Dealing with the provocative identity politics of the show is an important part of the whole "GLOW" experience for the actresses and the audience.

"When we read the script we really did feel uncomfortable seeing Welfare Queen and Fortune Cookie and Beirut the Mad Bomber. Then we started talking about it. We're trying to show that you should never let anyone label you," Young said. "It's unfortunate, but we're still having to battle these (stereotypes) 30 years later."

The sensitive material is in the deft hands of writers with a flair for dealing with touchy subjects.

The new "GLOW" is the brainchild of Jenji Kohan, Carly Mensch and Liz Flahive, women well-versed in writing cool, complex female characters, from Nancy Botwin, the fearless suburban drug czarina of "Weeds," to the part-saint, part-junkie "Nurse Jackie" to all the locked-up ladies of "Orange is the New Black."

"I'm so proud and so excited about this show," Young said. "I have watched it three times and I see something new every single time I watch it. It just kind of sneaks up on you and you're hooked, you're inspired, you're empowered."

I am the warrior

In the world of "GLOW," acting and wrestling become one, and mastering the moves is a requirement.

"We wanted to be as authentic as possible, so all the wrestling is done by us girls, no stunt doubles," Young said.

hit-me-with-your-best-shot-former-chugiak-high-cheerleader-stars-in-netflix-series-glow photo 3 Britney Young plays Carmen Wade (Machu Picchu) in the Netflix show “GLOW.” (Bobby Quillard)

Before shooting, she and her co-stars trained every day for a month with stunt coordinator Shauna Duggins and wrestling coordinator Chavo Guerrero Jr.

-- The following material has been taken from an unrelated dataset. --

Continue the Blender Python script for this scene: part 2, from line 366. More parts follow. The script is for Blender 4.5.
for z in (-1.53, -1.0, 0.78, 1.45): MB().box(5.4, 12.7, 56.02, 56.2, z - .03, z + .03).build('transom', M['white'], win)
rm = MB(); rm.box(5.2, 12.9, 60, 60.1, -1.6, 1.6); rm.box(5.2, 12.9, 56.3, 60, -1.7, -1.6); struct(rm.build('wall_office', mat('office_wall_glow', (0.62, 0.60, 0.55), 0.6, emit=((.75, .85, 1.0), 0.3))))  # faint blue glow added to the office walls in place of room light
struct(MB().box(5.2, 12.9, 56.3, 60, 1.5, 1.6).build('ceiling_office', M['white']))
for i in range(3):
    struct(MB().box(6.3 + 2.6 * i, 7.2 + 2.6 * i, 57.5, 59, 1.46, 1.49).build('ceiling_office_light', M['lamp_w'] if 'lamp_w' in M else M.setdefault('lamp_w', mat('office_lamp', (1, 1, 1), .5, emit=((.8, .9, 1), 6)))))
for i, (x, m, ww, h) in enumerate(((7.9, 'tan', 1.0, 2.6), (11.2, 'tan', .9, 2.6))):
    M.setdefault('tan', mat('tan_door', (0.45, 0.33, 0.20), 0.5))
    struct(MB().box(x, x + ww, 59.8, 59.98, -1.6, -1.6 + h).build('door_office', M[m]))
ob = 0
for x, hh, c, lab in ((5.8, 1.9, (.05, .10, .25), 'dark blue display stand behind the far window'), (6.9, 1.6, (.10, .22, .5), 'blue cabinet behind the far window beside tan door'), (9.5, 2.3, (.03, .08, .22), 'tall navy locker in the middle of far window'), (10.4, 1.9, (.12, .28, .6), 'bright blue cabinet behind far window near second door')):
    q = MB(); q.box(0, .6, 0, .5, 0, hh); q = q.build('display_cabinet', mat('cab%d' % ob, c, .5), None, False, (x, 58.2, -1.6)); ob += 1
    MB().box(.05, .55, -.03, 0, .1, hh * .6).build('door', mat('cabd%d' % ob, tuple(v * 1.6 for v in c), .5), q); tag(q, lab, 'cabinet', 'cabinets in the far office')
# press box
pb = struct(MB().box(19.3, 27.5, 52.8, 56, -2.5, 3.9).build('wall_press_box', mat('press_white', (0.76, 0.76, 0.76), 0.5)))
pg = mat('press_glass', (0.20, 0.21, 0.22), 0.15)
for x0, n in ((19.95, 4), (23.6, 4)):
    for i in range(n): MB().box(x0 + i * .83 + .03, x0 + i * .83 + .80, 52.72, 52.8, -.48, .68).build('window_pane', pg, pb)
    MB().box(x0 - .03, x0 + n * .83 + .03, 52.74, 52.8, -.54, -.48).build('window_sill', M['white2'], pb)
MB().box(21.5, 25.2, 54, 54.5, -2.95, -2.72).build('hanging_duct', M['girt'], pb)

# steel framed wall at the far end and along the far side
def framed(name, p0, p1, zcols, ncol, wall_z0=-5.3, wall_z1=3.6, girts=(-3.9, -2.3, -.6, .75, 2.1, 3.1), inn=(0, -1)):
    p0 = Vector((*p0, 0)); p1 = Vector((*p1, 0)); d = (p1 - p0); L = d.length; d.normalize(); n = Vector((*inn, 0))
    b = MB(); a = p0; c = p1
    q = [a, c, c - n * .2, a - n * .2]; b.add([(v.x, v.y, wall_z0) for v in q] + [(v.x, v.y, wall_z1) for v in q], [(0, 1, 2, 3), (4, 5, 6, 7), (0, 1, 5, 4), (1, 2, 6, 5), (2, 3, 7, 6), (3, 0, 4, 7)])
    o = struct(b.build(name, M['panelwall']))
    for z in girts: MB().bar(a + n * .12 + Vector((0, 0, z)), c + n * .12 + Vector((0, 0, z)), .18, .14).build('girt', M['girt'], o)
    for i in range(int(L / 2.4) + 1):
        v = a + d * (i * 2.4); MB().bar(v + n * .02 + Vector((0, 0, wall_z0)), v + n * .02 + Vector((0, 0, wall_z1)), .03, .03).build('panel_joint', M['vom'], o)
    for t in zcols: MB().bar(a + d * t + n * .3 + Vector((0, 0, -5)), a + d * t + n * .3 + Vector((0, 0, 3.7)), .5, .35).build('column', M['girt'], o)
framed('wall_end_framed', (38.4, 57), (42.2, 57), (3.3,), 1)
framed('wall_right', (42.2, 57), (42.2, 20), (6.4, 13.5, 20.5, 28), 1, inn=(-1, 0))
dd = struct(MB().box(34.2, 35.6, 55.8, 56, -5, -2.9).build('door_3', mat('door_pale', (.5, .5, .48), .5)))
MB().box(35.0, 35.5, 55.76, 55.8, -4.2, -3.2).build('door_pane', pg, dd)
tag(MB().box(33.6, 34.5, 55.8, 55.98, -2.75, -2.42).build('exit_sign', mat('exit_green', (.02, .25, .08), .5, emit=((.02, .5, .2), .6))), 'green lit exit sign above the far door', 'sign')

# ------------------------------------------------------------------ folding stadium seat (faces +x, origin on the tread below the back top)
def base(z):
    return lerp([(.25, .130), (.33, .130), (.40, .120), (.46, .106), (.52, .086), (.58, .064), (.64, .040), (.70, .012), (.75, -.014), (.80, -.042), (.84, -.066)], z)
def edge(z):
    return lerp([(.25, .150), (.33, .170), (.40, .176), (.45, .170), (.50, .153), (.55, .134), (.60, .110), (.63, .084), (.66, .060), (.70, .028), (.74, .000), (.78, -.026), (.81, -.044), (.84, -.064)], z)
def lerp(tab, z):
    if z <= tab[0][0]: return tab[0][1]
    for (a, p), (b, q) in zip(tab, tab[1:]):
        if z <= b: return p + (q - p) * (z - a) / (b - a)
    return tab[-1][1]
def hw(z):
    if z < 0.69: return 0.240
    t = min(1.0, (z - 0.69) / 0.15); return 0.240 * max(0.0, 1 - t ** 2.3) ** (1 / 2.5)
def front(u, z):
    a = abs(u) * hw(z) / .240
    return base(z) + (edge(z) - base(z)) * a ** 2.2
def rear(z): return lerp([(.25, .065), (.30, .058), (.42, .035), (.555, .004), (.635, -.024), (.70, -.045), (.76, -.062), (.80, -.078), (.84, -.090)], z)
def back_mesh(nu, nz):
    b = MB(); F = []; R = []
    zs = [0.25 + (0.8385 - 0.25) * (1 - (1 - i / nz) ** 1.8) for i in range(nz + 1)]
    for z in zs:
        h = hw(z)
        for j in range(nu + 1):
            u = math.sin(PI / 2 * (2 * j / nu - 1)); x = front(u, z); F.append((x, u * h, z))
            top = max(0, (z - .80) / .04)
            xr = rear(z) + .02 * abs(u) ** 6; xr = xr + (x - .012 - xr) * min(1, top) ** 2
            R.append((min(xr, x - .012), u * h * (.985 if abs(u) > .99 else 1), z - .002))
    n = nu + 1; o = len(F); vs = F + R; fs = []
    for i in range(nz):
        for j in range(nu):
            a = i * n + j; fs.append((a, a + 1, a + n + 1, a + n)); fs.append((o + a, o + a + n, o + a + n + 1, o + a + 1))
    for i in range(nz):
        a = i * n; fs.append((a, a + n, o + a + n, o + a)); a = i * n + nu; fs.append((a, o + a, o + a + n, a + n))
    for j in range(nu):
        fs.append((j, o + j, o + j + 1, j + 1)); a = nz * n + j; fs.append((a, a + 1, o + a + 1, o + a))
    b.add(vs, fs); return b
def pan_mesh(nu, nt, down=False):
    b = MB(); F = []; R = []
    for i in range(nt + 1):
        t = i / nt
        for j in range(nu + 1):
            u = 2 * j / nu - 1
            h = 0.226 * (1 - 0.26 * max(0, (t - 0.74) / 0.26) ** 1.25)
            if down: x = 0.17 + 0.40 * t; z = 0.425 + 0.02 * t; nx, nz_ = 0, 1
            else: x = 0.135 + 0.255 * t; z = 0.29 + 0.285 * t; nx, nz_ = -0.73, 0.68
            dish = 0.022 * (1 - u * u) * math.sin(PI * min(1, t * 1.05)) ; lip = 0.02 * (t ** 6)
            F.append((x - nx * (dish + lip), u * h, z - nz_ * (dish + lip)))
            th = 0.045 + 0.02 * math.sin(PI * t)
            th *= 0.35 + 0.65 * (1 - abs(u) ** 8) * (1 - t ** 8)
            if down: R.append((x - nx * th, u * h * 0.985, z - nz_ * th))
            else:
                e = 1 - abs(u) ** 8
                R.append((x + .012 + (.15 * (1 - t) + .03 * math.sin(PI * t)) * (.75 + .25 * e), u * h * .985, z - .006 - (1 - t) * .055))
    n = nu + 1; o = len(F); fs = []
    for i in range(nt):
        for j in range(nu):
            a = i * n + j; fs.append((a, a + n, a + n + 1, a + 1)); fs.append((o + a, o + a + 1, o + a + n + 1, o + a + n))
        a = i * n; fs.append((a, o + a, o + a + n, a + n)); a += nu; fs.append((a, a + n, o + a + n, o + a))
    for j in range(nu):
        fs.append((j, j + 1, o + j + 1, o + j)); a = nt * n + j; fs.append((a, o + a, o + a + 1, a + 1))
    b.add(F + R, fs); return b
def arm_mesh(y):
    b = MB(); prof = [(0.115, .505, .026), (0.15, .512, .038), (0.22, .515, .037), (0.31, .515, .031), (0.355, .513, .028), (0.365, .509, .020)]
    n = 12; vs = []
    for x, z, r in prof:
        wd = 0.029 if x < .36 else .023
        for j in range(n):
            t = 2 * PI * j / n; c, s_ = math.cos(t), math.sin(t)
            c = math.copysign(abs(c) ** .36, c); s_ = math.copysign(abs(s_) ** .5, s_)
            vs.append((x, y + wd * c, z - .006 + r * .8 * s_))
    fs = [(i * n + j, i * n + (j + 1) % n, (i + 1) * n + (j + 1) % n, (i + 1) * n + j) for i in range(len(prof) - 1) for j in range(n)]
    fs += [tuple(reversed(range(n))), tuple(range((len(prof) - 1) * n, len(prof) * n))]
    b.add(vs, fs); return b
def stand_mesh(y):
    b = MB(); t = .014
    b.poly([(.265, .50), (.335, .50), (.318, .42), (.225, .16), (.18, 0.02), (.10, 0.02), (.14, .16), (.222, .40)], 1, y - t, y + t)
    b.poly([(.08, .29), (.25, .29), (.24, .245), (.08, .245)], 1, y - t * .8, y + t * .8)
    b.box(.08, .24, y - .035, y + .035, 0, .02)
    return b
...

Guerrero added an extra dose of authenticity to the project. He is a member of a real-life wrestling dynasty and the nephew of Mando Guerrero, who trained the ladies of the original "GLOW" in the '80s.

"Training Britney was great; she was up for anything. Her former cheerleading training really helped in her wrestling training, because, in cheer, there are the 'flyers' and there are 'bases,' and it's the same in wrestling," Guerrero said.

"The flyers can't fly without a good base, and Britney was a great base. She was able to pick up the other actresses and make them feel safe in the moves they were executing."

Guerrero and Duggins transformed the women into wrestling warriors in stages.

"We started training very basic," Young said. "On the first day, Chavo taught us how to get into the ring, and we acted all cocky like 'We know how to do it' and sure enough we didn't know.

"We started small: getting in, learning how to walk around the ring working on footwork with our partners, and then graduated to learning moves like lockups, headlocks, hammer locks, forward rolls, etc."

The next steps were putting the moves together in choreographed sequences and learning how to run the ropes and take bumps, Young said.

"Training was so much fun, but my body has never experienced that much soreness. I was a cheerleader in high school so I was used to girls falling on me, but now this was my body doing all these stunts and I was using muscles and body parts in ways I never had before," Young said.

"I'd go home every night and take Epsom salt baths, but I was so excited to wake up and go train again the next day."

Working girl

Young's plum role on "GLOW" came after years of hard work behind the scenes.

She graduated from the University of Southern California in 2010 with a bachelor's degree in film and television studies and then briefly returned to her Eagle River home. She got her first break the same year as production secretary for the movie "Big Miracle," which was filmed in Anchorage.

"After that, I moved back down to L.A. and started working in production," she said. "I just went from project to project."

Young was working as a showrunner's assistant on "The Mentalist" when she decided to bring her talent into the spotlight. In 2013, she got a role on a web series called "Ana Mead." One of the "Ana Mead" producers was also a manager who was interested in working with Young. He helped land her a part on the truTV series "Those Who Can't" in 2015.

The opportunity to try out for "GLOW" fell into Young's lap soon after that. Shortly before her audition, she was sent footage of the original "GLOW" and she binged on it.

"I really understood why these actresses were drawn to the (original) show," Young said. "Originally it was supposed to be this 'Saturday Night Live' thing where they did sketches and raps and their own commercials, and then there was the wrestling built in."

Young said she was particularly drawn to the character Mt. Fiji, the wrestler on whom Machu Picchu is based.

"I'm a huge, a huge fan of Mt. Fiji," Young said. "She's the kindest, sweetest soul. She'll also tear you apart."